- **Problem to work on**
Your task is to print the material below exactly as presented.
--- Start of Supplied information ---
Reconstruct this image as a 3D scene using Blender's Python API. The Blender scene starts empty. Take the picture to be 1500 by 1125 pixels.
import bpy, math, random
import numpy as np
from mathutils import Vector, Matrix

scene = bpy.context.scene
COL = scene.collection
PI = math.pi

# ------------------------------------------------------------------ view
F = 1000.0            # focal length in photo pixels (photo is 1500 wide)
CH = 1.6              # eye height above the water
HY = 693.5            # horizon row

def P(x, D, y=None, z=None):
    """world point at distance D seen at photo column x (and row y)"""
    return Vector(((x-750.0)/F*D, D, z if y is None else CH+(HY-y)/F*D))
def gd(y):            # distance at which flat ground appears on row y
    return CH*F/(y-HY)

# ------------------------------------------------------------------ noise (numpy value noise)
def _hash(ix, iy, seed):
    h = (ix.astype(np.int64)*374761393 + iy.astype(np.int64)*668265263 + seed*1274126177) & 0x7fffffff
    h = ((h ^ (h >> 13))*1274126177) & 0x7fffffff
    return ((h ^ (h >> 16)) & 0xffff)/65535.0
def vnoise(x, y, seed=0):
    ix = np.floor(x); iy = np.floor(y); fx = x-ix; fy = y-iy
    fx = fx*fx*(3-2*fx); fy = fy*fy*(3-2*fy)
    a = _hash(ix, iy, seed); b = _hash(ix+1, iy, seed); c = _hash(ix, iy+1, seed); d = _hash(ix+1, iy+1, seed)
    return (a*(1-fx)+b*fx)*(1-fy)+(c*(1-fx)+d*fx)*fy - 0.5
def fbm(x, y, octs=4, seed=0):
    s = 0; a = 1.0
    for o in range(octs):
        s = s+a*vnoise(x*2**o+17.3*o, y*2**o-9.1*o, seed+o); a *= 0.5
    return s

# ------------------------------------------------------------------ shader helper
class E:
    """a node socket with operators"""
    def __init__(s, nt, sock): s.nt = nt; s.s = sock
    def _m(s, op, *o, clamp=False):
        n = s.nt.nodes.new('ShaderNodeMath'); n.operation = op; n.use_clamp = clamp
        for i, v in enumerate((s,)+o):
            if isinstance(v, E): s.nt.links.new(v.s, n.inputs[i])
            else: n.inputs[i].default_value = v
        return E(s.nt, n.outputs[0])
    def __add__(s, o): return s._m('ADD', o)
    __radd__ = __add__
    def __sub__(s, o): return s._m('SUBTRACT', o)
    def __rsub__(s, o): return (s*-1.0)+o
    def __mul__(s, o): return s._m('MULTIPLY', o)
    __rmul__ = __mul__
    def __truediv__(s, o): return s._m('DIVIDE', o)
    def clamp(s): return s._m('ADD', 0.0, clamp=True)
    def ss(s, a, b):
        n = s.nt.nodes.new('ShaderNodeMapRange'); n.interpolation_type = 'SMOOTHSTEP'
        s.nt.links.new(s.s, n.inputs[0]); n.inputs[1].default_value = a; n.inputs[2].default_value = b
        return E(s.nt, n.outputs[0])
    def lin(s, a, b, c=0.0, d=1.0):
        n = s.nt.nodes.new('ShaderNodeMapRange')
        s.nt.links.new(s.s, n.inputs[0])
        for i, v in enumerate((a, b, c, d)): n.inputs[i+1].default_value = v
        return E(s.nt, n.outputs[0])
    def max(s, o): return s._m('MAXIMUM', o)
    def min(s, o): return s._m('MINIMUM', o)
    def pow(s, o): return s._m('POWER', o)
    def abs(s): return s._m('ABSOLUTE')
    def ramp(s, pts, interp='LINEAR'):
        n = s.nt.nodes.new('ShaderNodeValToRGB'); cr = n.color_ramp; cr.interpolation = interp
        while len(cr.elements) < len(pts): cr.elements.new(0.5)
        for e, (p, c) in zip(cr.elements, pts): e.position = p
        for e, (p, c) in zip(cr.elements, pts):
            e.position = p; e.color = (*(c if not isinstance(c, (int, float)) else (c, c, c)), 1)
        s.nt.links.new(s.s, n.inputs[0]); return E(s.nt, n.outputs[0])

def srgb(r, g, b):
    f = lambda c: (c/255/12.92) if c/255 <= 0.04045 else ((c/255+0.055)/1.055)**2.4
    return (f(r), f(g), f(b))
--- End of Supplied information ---
- **Solution to this task**
Reconstruct this image as a 3D scene using Blender's Python API. The Blender scene starts empty. Take the picture to be 1500 by 1125 pixels.
import bpy, math, random
import numpy as np
from mathutils import Vector, Matrix

scene = bpy.context.scene
COL = scene.collection
PI = math.pi

# ------------------------------------------------------------------ view
F = 1000.0            # focal length in photo pixels (photo is 1500 wide)
CH = 1.6              # eye height above the water
HY = 693.5            # horizon row

def P(x, D, y=None, z=None):
    """world point at distance D seen at photo column x (and row y)"""
    return Vector(((x-750.0)/F*D, D, z if y is None else CH+(HY-y)/F*D))
def gd(y):            # distance at which flat ground appears on row y
    return CH*F/(y-HY)

# ------------------------------------------------------------------ noise (numpy value noise)
def _hash(ix, iy, seed):
    h = (ix.astype(np.int64)*374761393 + iy.astype(np.int64)*668265263 + seed*1274126177) & 0x7fffffff
    h = ((h ^ (h >> 13))*1274126177) & 0x7fffffff
    return ((h ^ (h >> 16)) & 0xffff)/65535.0
def vnoise(x, y, seed=0):
    ix = np.floor(x); iy = np.floor(y); fx = x-ix; fy = y-iy
    fx = fx*fx*(3-2*fx); fy = fy*fy*(3-2*fy)
    a = _hash(ix, iy, seed); b = _hash(ix+1, iy, seed); c = _hash(ix, iy+1, seed); d = _hash(ix+1, iy+1, seed)
    return (a*(1-fx)+b*fx)*(1-fy)+(c*(1-fx)+d*fx)*fy - 0.5
def fbm(x, y, octs=4, seed=0):
    s = 0; a = 1.0
    for o in range(octs):
        s = s+a*vnoise(x*2**o+17.3*o, y*2**o-9.1*o, seed+o); a *= 0.5
    return s

# ------------------------------------------------------------------ shader helper
class E:
    """a node socket with operators"""
    def __init__(s, nt, sock): s.nt = nt; s.s = sock
    def _m(s, op, *o, clamp=False):
        n = s.nt.nodes.new('ShaderNodeMath'); n.operation = op; n.use_clamp = clamp
        for i, v in enumerate((s,)+o):
            if isinstance(v, E): s.nt.links.new(v.s, n.inputs[i])
            else: n.inputs[i].default_value = v
        return E(s.nt, n.outputs[0])
    def __add__(s, o): return s._m('ADD', o)
    __radd__ = __add__
    def __sub__(s, o): return s._m('SUBTRACT', o)
    def __rsub__(s, o): return (s*-1.0)+o
    def __mul__(s, o): return s._m('MULTIPLY', o)
    __rmul__ = __mul__
    def __truediv__(s, o): return s._m('DIVIDE', o)
    def clamp(s): return s._m('ADD', 0.0, clamp=True)
    def ss(s, a, b):
        n = s.nt.nodes.new('ShaderNodeMapRange'); n.interpolation_type = 'SMOOTHSTEP'
        s.nt.links.new(s.s, n.inputs[0]); n.inputs[1].default_value = a; n.inputs[2].default_value = b
        return E(s.nt, n.outputs[0])
    def lin(s, a, b, c=0.0, d=1.0):
        n = s.nt.nodes.new('ShaderNodeMapRange')
        s.nt.links.new(s.s, n.inputs[0])
        for i, v in enumerate((a, b, c, d)): n.inputs[i+1].default_value = v
        return E(s.nt, n.outputs[0])
    def max(s, o): return s._m('MAXIMUM', o)
    def min(s, o): return s._m('MINIMUM', o)
    def pow(s, o): return s._m('POWER', o)
    def abs(s): return s._m('ABSOLUTE')
    def ramp(s, pts, interp='LINEAR'):
        n = s.nt.nodes.new('ShaderNodeValToRGB'); cr = n.color_ramp; cr.interpolation = interp
        while len(cr.elements) < len(pts): cr.elements.new(0.5)
        for e, (p, c) in zip(cr.elements, pts): e.position = p
        for e, (p, c) in zip(cr.elements, pts):
            e.position = p; e.color = (*(c if not isinstance(c, (int, float)) else (c, c, c)), 1)
        s.nt.links.new(s.s, n.inputs[0]); return E(s.nt, n.outputs[0])

def srgb(r, g, b):
    f = lambda c: (c/255/12.92) if c/255 <= 0.04045 else ((c/255+0.055)/1.055)**2.4
    return (f(r), f(g), f(b))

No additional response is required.